High Court: Police Can Force Fleeing Suspects to Crash

The U.S. Supreme court ruled Tuesday that if a high-speed chase is threatening the lives of innocent bystanders, police officers are justified in forcing a fleeing suspect’s car to crash in order to stop the pursuit.
High Court: Police Can Force Fleeing Suspects to Crash
The U.S. Supreme Court issued a ruling Tuesday that was based on a controversial wreck that happened over six years ago. In March 2001, a Georgia police officer, Timothy Scott, was pursuing 19-year-old Victor Harris after clocking him driving 73 miles per hour in a 55-mile-per-hour zone. A videotape shows that the Coweta County deputy pursued Harris for over six minutes, during which time he averaged nearly 90 miles per hour, crossing the double yellow line to pass other cars, and running red lights.

In order to bring the pursuit to a halt, the officer intentionally bumped into Harris’s car, causing Harris to lose control of the car and crash, leaving him a quadriplegic.

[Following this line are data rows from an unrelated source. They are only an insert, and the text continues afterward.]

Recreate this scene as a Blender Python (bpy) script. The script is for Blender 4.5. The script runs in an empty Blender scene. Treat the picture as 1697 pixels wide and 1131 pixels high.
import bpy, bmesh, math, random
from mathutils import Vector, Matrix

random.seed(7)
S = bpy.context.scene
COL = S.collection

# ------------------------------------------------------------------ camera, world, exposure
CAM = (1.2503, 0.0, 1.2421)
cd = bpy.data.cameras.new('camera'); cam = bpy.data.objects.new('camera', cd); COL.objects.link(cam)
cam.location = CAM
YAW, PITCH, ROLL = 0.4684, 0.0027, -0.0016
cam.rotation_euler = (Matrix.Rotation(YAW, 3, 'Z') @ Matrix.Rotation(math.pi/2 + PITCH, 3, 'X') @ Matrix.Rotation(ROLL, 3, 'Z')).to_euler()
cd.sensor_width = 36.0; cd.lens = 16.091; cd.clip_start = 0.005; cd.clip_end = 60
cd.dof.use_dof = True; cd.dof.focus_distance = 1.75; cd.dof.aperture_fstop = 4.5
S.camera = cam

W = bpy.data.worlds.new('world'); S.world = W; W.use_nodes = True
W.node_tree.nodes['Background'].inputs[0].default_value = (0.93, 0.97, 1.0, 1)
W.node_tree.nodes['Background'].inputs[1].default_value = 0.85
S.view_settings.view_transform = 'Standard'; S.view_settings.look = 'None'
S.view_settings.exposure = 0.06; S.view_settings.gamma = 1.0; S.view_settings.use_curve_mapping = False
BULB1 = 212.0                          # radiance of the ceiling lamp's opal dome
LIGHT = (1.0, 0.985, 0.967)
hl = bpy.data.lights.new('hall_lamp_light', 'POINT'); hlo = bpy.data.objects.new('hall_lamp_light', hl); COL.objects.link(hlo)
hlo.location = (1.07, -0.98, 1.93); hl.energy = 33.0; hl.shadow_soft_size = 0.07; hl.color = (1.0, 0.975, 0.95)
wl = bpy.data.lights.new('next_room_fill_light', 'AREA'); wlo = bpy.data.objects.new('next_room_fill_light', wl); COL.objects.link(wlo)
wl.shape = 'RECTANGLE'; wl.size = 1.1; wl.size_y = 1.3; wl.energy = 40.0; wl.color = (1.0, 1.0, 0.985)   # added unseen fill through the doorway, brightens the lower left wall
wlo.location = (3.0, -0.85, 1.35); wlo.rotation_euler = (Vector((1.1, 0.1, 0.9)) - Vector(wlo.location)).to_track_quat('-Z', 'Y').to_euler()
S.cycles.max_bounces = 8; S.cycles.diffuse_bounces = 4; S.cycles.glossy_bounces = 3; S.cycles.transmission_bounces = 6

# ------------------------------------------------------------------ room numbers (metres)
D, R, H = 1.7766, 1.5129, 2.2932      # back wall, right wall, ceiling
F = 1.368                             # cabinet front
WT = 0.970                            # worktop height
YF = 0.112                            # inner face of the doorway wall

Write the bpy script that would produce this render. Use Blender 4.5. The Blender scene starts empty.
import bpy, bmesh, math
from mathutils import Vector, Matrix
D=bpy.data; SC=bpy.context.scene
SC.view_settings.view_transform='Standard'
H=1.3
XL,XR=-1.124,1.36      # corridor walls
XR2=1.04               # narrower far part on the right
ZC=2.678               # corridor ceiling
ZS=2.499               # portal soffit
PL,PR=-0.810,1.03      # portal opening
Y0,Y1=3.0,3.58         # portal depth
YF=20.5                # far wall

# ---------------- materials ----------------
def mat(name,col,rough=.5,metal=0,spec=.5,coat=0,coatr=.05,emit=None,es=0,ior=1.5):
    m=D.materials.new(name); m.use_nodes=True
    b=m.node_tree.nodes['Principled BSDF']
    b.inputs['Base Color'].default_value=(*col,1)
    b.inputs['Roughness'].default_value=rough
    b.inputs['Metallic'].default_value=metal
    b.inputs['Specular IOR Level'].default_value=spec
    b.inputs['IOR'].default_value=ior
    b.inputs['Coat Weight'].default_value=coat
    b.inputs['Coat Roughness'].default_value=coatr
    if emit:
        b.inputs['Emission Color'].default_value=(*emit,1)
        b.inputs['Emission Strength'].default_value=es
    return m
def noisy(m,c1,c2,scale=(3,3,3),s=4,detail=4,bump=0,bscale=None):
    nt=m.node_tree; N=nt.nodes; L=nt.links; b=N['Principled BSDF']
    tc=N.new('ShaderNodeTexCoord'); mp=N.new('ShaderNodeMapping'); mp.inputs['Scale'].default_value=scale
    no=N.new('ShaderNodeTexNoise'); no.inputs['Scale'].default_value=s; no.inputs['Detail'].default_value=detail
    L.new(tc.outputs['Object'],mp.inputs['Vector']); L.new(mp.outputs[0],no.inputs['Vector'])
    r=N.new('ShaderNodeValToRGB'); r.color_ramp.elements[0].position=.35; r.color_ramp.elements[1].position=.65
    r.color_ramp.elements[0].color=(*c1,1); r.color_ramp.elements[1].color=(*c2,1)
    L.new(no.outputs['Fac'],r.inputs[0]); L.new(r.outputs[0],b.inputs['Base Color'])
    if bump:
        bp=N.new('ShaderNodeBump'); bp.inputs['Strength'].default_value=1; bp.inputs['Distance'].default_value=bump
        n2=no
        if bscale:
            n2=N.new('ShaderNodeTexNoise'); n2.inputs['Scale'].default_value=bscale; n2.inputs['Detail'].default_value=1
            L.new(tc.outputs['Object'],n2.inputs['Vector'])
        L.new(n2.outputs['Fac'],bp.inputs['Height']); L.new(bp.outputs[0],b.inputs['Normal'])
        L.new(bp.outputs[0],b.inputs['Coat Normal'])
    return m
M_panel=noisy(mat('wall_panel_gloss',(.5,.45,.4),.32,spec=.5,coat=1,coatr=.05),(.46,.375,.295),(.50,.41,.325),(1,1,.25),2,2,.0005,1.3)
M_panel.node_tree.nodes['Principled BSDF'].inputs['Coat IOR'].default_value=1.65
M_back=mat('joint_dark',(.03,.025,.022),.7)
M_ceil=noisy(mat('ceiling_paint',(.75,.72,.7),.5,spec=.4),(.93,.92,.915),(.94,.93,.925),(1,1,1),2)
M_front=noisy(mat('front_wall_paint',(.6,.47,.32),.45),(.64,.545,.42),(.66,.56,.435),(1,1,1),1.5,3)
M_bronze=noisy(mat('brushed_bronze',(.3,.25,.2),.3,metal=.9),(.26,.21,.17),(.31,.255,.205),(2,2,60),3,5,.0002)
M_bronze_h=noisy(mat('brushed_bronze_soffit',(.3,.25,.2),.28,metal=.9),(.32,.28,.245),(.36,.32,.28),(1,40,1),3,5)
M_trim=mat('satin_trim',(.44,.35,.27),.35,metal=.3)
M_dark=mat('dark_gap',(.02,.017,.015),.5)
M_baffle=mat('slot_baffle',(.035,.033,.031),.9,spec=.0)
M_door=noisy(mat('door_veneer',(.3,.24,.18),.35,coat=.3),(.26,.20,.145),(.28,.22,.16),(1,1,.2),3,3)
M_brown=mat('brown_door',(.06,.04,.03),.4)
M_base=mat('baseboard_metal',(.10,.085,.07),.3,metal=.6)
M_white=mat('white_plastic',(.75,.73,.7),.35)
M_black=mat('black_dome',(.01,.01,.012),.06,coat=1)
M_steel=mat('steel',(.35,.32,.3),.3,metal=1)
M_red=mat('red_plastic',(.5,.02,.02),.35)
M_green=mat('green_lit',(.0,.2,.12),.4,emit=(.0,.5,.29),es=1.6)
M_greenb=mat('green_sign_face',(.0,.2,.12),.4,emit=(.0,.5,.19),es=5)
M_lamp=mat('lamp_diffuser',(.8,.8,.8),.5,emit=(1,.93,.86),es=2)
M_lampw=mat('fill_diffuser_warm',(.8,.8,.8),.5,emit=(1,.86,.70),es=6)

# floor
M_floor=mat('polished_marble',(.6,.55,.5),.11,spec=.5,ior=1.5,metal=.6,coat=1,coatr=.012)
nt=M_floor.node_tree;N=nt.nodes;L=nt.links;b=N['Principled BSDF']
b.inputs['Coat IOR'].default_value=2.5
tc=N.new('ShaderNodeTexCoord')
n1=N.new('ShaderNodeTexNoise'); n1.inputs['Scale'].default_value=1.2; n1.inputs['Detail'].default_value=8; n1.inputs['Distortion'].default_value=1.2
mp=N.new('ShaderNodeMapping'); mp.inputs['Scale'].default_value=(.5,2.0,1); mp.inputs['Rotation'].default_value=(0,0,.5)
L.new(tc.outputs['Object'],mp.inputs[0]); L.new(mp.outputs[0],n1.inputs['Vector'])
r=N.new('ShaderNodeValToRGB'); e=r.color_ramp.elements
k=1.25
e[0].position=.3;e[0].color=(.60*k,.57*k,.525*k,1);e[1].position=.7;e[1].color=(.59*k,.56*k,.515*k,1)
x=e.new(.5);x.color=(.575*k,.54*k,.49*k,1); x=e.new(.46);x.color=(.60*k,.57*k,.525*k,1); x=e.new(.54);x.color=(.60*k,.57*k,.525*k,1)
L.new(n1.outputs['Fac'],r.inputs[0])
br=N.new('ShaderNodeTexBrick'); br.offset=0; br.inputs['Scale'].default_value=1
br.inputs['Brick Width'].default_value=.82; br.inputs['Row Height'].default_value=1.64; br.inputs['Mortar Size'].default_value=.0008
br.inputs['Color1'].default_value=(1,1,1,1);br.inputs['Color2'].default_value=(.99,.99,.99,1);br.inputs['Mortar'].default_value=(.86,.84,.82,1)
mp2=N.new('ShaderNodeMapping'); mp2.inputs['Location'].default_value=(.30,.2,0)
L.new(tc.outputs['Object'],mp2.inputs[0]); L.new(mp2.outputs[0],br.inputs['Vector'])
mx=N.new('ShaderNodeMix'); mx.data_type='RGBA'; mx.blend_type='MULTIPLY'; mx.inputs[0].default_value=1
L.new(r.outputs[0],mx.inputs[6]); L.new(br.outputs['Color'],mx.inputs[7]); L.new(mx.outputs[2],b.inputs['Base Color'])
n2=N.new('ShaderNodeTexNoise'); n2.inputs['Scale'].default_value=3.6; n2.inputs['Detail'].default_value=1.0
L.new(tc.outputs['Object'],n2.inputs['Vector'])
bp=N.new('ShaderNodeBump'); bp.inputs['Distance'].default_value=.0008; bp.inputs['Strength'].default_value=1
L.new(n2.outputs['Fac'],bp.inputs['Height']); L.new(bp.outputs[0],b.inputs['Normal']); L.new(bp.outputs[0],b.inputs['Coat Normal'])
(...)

Harris sued Scott, his lawyer saying that the police should have either continued the chase or simply let Harris escape. The Supreme Court disagreed conclusively, with the justices voting 8-1 that the officer did not violate the Constitution’s Fourth Amendment by causing the crash. Writing for the court, Justice Antonin Scalia said that Harris had put bystanders and other officers at "great risk of serious injury," saying that the pursuit resembled "a Hollywood-style car chase of the most frightening sort."

In 1985, the Supreme Court said that police cannot use deadly force on a fleeing suspect who is not posing a threat of serious physical harm to others, after considering the case of an officer who shot and killed a boy who was running from police after stealing a purse. But in Tuesday’s ruling, the court said they were "loath to lay down a rule requiring the police to allow fleeing suspects to get away whenever they drive so recklessly that they put other people’s lives in danger."

The only dissenting voice in the decision was Justice John Paul Stevens, who claimed that the other judges were "unduly frightened" by images on the videotape of the pursuit, because they look like explosions but were actually the headlights of passing vehicles. Stevens, 87, said that the other justices might have ruled differently "had they learned to drive when most high-speed driving took place on two-land roads rather than on superhighways."

The video showing the crash is posted on the Supreme Court’s website along with the court’s opinion.